A visão da casa difere da corrente do mercado que vê possibilidade de corte do juro americano pelo Fed este ano. “Não vemos um corte das taxas em 2023, isso só acontecerá quando os sinais ficarem mais claros a respeito da inflação, o que dará maior conforto ao Fed para começar a cortar juros. Essa avaliação tem balizado a nossa estratégia em renda fixa”, diz. Por enquanto, os EUA seguem como a geografia de preferência, porque os dados de alavancagem das empresas são baixos e os riscos são menores do que na Europa. “Não há previsão de término da guerra na Ucrânia e, apesar dos sinais de resiliência energética da Europa, há um risco. Por isso, a nossa visão para os mercados europeus é relativamente negativa hoje”, explica.
Na renda variável, as ações de value e qualidade ainda prevalecem e a gestão segue defensiva porque leva em conta que o mercado vê uma política monetária menos restritiva, mas há alguns fatores a considerar. “Os dados do quarto trimestre de 2022 podem trazer uma revisão para baixo dos lucros e receitas das companhias americanas e isso não está bem precificado.É importante lembrar que os efeitos da inflação comprimem as margens e alguns setores são mais afetados pelo custo elevado da mão de obra”, pondera. Além disso, há uma mudança evidente na postura do consumidor nos EUA, mais apreensivo com a alta do juro e isso deverá impactar lucros das empresas ao longo do ano.

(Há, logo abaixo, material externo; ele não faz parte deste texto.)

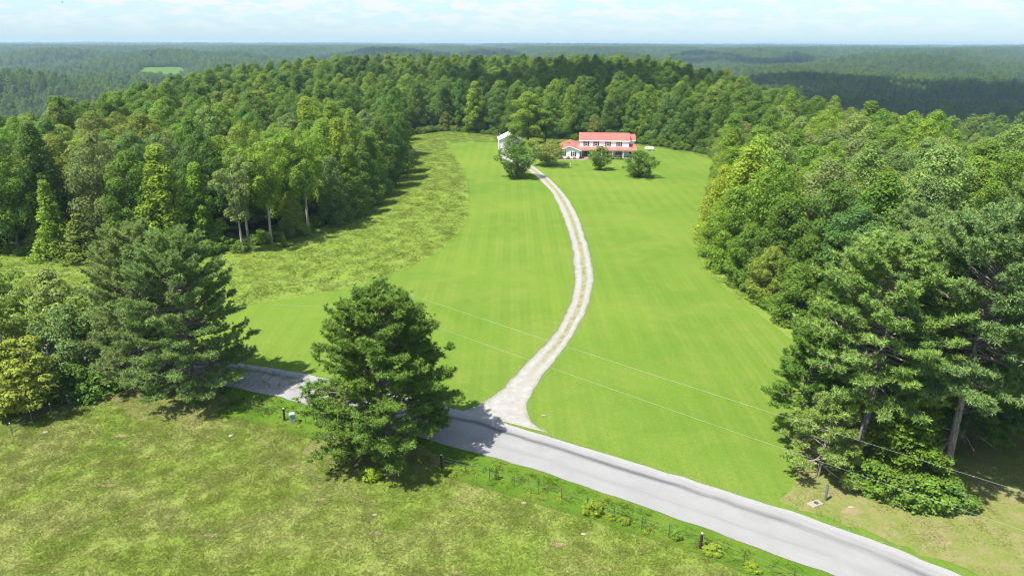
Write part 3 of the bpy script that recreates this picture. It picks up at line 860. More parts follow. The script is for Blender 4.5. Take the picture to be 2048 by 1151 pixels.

“O mercado está mais atrativo para o institucional brasileiro que tem exposição muito baixa ao exterior, porque já começam a se formar pontos de entrada interessantes e retornos esperados de longo prazo superiores aos dos últimos anos”, afirma. A gestora discute, inclusive, a oferta de soluções semi-customizadas para fundos de pensão brasileiros de porte não tão grande e que queiram ter acesso aos gestores globais.